Wallace explained further: “I thought a lot about it, what’s really good in this, and what do we need to pull out? I’m not saying it’s the same storyline — it’s not even close to the same storyline, but it’s all about the feelings. There’s similar feelings in that series finale that I wanted to get across, and same thing with Lost.”
“People think as I like horror movies and action that I don’t like comedies, but The Office was a great series finale, and if you look at The Office series finale and our series finale, you might actually see some similarities in the strangest way. As a viewer who had been watching The Office for nine seasons religiously, I wanted so badly for [Steve Carell’s] Michael Scott to come back to that show, and I recognized that feeling that I got when he showed up. I’m like, ‘I have to deliver a similar feeling in our series finale.’ That’s when I decided there had to be a lot of faces from the past.”
Wallace’s ideas have proven to be true throughout the season. Several major characters from previous seasons and other shows in the Arrowverse have returned to reprise their roles. This includes Jessica Parker Kennedy (The Secret Circle, Another Cinderella Story), Rick Cosnett (I Miss You, Skybound), Matt Letscher (Super Sucker, The Teacher of the Year), and Sendhil Ramamurthy (The Slammin’ Salmon, Covert Affairs), who portrayed Nora West-Allen, Eddie Thawne, Reverse Flash, and Ramsey Rosso, respectively. Arrow — the show that started it all — and Legends of Tomorrow alums David Ramsey (Arrow, Pay It Forward) and Keiynan Lonsdale (Insurgent, Love, Simon) also returned to reprise their roles as John Diggle and Wally West, along with the Green Arrow himself, Stephen Amell (Code 8, Teenage Mutant Ninja Turtles: Out of the Shadows).
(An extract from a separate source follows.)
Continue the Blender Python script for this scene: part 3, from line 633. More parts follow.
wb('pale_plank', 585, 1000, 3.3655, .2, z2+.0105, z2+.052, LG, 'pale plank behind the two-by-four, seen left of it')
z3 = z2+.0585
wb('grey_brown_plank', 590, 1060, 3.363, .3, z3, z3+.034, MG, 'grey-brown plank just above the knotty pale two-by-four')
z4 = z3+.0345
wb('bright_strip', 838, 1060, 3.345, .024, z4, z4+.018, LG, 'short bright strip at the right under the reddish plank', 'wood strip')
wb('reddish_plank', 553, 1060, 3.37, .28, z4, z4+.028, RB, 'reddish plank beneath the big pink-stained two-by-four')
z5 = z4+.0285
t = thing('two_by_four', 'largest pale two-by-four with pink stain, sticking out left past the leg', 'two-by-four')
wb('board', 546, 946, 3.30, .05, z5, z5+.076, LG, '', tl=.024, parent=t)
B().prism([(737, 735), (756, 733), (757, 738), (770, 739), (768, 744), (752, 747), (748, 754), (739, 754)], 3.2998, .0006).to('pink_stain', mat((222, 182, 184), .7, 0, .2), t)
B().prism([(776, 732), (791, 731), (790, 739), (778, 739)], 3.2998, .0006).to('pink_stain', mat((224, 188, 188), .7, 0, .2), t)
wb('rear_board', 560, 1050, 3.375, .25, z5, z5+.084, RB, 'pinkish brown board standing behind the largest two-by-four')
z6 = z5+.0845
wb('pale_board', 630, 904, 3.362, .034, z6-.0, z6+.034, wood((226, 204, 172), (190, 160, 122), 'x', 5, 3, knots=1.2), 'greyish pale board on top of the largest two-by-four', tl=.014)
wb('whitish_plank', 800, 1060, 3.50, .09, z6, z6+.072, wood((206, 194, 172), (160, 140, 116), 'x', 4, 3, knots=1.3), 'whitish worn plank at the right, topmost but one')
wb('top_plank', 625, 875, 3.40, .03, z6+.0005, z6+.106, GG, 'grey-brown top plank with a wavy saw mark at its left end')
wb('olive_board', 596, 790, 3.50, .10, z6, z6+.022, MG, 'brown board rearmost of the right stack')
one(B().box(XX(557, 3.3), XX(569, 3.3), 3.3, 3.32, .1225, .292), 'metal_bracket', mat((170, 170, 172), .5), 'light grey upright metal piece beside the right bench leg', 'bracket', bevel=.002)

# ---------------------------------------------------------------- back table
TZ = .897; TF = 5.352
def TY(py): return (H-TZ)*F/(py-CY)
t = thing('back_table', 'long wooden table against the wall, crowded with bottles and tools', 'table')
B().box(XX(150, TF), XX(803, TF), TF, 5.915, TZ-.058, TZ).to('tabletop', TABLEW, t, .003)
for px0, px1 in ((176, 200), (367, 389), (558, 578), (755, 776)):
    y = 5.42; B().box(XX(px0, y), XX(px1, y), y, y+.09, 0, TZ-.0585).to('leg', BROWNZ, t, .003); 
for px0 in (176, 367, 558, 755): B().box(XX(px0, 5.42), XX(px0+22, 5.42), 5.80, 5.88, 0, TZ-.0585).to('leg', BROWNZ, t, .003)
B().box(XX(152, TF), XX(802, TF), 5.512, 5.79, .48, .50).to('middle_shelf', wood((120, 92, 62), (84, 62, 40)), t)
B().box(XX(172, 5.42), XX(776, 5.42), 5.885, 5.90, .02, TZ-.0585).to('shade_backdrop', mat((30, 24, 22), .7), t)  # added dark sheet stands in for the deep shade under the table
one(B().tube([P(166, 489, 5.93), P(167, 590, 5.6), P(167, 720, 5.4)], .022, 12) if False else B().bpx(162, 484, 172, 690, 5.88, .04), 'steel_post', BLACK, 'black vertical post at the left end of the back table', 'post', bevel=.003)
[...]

Wallace ended with one final teaser — “[Angel] has a conclusion where there’s no cliffhangers in that sense, but we threw in a little thing right at the end of the series finale. No spoilers here, but let’s just say it directly hints at what the future of The Flash could be. And that’s what I got out of that Angel finale: I wonder what happens next? And I can write my own story from there. I thought that was so clever, and we have something like that in our series finale.”
The season nine finale of The Flash will premiere this Wednesday, May 24, on the CW. Seasons one through eight are currently available on Netflix.